Sufism can counter extremist tendencies: Egyptian scholar

Published January 26, 2018
Prof Dr Mohammad Mahmoud Abu Hashim speaks at the Karachi Press Club on Thursday. —PPI
Prof Dr Mohammad Mahmoud Abu Hashim speaks at the Karachi Press Club on Thursday. —PPI

KARACHI: Prof Dr Mohammad Mahmoud Abu Hashim, vice president of Egypt’s Al-Azhar University, has said that Sufism can and is playing an effective role to counter extremist tendencies in the Muslim world because it teaches its adherents tolerance towards followers of all faiths and ideologies.

He rejected the western media’s portrayal of Islam as condoning if not encouraging extremism and emphasised that it should be borne in mind that “Islam is a religion of peace which has nothing to do with extremism and all acts of terrorism being committed in its pristine name.”

The scholar, who is visiting Pakistan on the invitation of organisers of the 27th ‘Annual spiritual workshop’ being organised in the city by Sufi order Silsila-i-Azeemia on Friday, was speaking at a dialogue on “Modern day challenges to the Muslim world” at the Karachi Press Club on Thursday.

He said that Al-Azhar University, 1,000-year-old seat of higher learning in the Islamic world, had on its part written several books and articles to educate Muslims in what constituted true Islam in order to save them from the prevalent extremist ideologies, which had inflicted more harm on religion than its external foes.

Asked why the university was no more playing its role to guide Muslims through today’s complex social and political problems, the scholar said the university had always tried to rise to the occasion and guide Muslims to the best course of action in the light of religion with regard to modern day problems.

On the question of Egyptian government’s policies towards Israel and the issue of Palestine, he said the issue of Palestine was the collective responsibility of the Muslim world.

Al-Azhar did not address individuals and groups and their actions, but it addressed collective issues and always strived hard to show the world true picture of pristine Islam and present a counter narrative against ‘Western propaganda’ through seminars and workshops, he said.
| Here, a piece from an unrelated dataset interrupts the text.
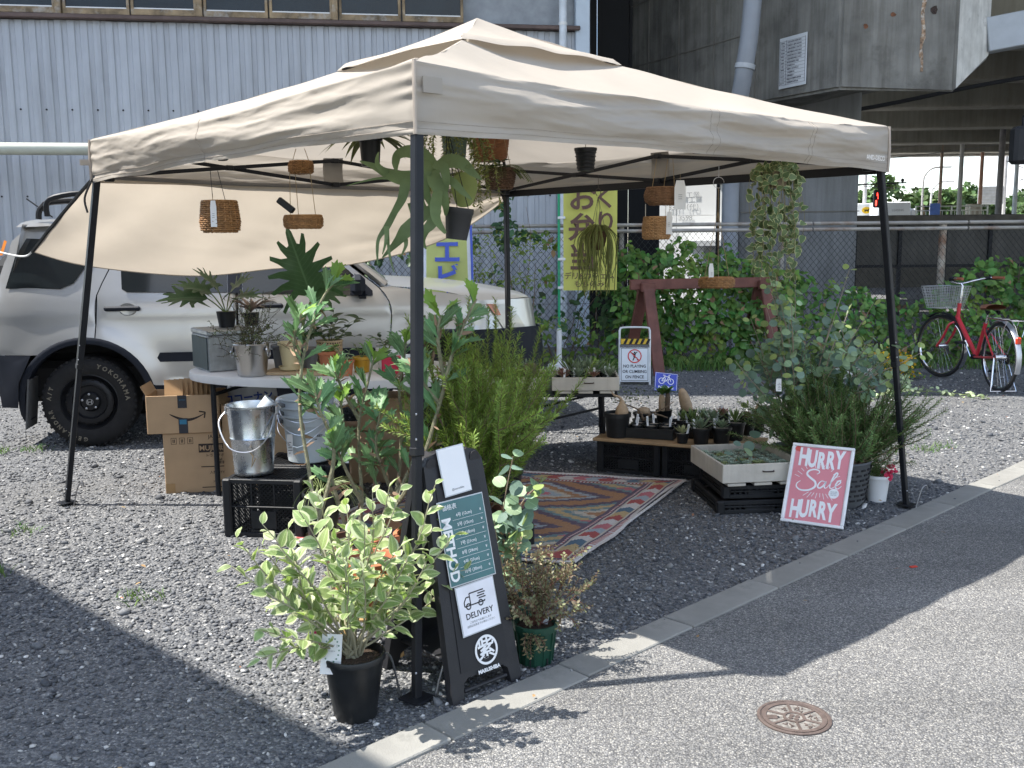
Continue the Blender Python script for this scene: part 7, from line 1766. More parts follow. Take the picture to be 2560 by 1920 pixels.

He disagreed with a question on how much influence Egypt’s military government wielded over the university and said that Al-Azhar was an independent institution, which formulated its own policies and never accepted intervention in its internal affairs by any regime.

Dr Abu Hashim rejected the notion that Muslim intelligentsia had failed to develop its own intellectual discourse on political Islam and said that it was wrong to say that Islamic scholars relied largely on western interpretations.

The scholar who was speaking through an interpreter posed a question to journalists before taking questions from them, saying “what role Pakistani media has played for Al Quds Al Sharif in the wake of the US president’s widely condemned move to relocate the country’s embassy to the occupied Jerusalem?”

The press club president, Ahmad Khan Malik, replied the country’s media gave ample airtime to reaction to the incendiary move because Pakistanis were very sensitive to the Palestine issue and they had always condemned every cruel act of Israeli occupation forces.

Dr Abu Hashim will attend the spiritual workshop of Silsila-i-Azeemia on Friday being organised as part of Urs celebrations of spiritual head of the Sufi order, Mohammad Azeem Burkhia.